Sunday, May 23, 1954, clutching my ticket and my blue Samsonite suitcase, I got out of my mom's old Hudson and walked toward the docks on the Detroit River at the foot of Woodward Avenue in Detroit. I was overwhelmed when I first saw the ship. It was at least 300 feet long and three stories high. From upper- and lower-level railings, high school seniors were laughing and calling to people on the dock.

I crossed the gangway that put me aboard ship, which seemed larger on the inside. A ship's steward said, "Cabins for gentlemen are on the port side." Then he added, "Port is on your left, sir."

My cabin was a tiny room with a porthole, bunk beds, storage units and a sink. Restroom facilities were down the hall. I put my suitcase on the top bunk and shook hands with my roommate, Jim Everett.

We verified mealtimes -- breakfast, 7 a.m.; lunch, 12:45 p.m.; and dinner, 6:45 p.m. -- and that dining required dinner jackets for the gentlemen and dressy dresses for the ladies.

We climbed the Grand Staircase up to the first deck, then other sets of stairs until we stood on the top deck. There we met our friends, all age 17: Chuck, Cliff, Tom and Vern. Tom unofficially volunteered to be the class photographer.

Celebrating our graduation began with a cheer from all 500 passengers as our ship left the dock.

With Detroit, Mich., USA, on one side and Windsor, Ontario, Canada, on the other, our ship sailed a few miles up the Detroit River to Lake St. Clair, up the St. Clair River and onto Lake Huron, the fourth-largest freshwater lake in the world.

Our four chaperones -- the school principal, one coach and two female teachers -- sat in chairs on the promenade deck all day.

Once out on open water, I recalled that we were all happy to have a break from school. Some kids socialized, some played deck games, and some built human pyramids while Tom O'Conner took pictures.
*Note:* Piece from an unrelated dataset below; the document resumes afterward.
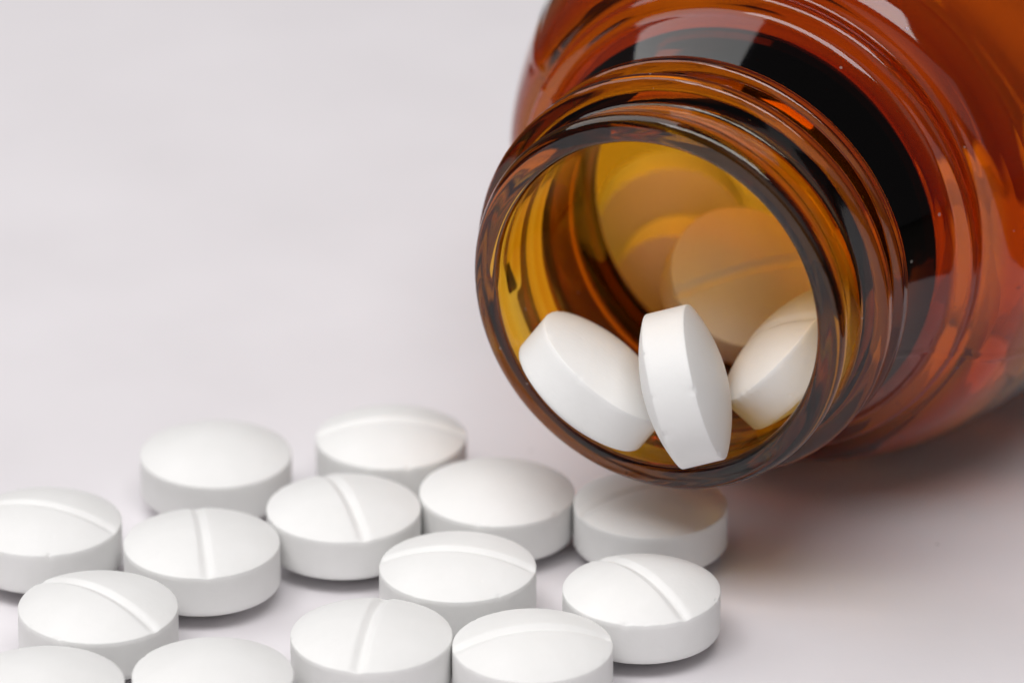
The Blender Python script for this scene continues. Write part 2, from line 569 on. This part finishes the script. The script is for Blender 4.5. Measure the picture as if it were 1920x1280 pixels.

Mackinac Island allowed no motorized vehicles. Horse-drawn carriages were everywhere. Jim, Vern and I visited the Grand Hotel and its empty Esther Williams swimming pool. We had barely sampled 28 pieces of famous Mackinac Island fudge in Old Town when the ship's whistle blew. We rushed back to the ship. We didn't want to miss lunch.

As twilight approached, we gathered around our table in the Grand Dining Room. Lorna, our waitress, took our orders and served our food.

I noticed we didn't have to bus our dishes.

Vern said, "This food is better than cafeteria food."

Jim said, "It's all so civilized."

Chuck said, "I can't sleep because of the engine noises."

Cliff said, "If it's all so civilized, how come we can't have girls at our table?"

We took long walks around the ship on the promenade deck during the day (three times around equaled a mile) and gathered in the Grand Ballroom at night for square dancing and talent shows. Students sang Hit Parade songs like Don Cornell's I'm Yours and Teresa Brewer's Till I Waltz Again With You and other popular songs.

Tom used roll after roll of film, which had to be developed in those days and then returned to him.

Sadly, that cruise happened to be the last one for our high school; beginning in 1955, the Georgian Bay Transit Co. tied up its ships (except for charters and long cruises to the East Coast) in Chicago instead of Detroit.

Three weeks after the cruise, we all graduated and then drifted apart.

Recently, during coffee with my Friday group, I listened while a friend explained how he had paid thousands of dollars for his granddaughter's high school graduation trip to Mexico. He told how all the kids boarding the plane had their heads down and were occupied with electronic devices more than people.

I happily mentioned that my surviving classmates still gather in a park every August in old East Detroit with scrapbooks. To everyone's delight, Tom O'Conner shows up with handfuls of pictures that bring back memories of a time when camaraderie was enjoyable. We not only talked to one another aboard ship, we're still talking to each other more than 60 years later.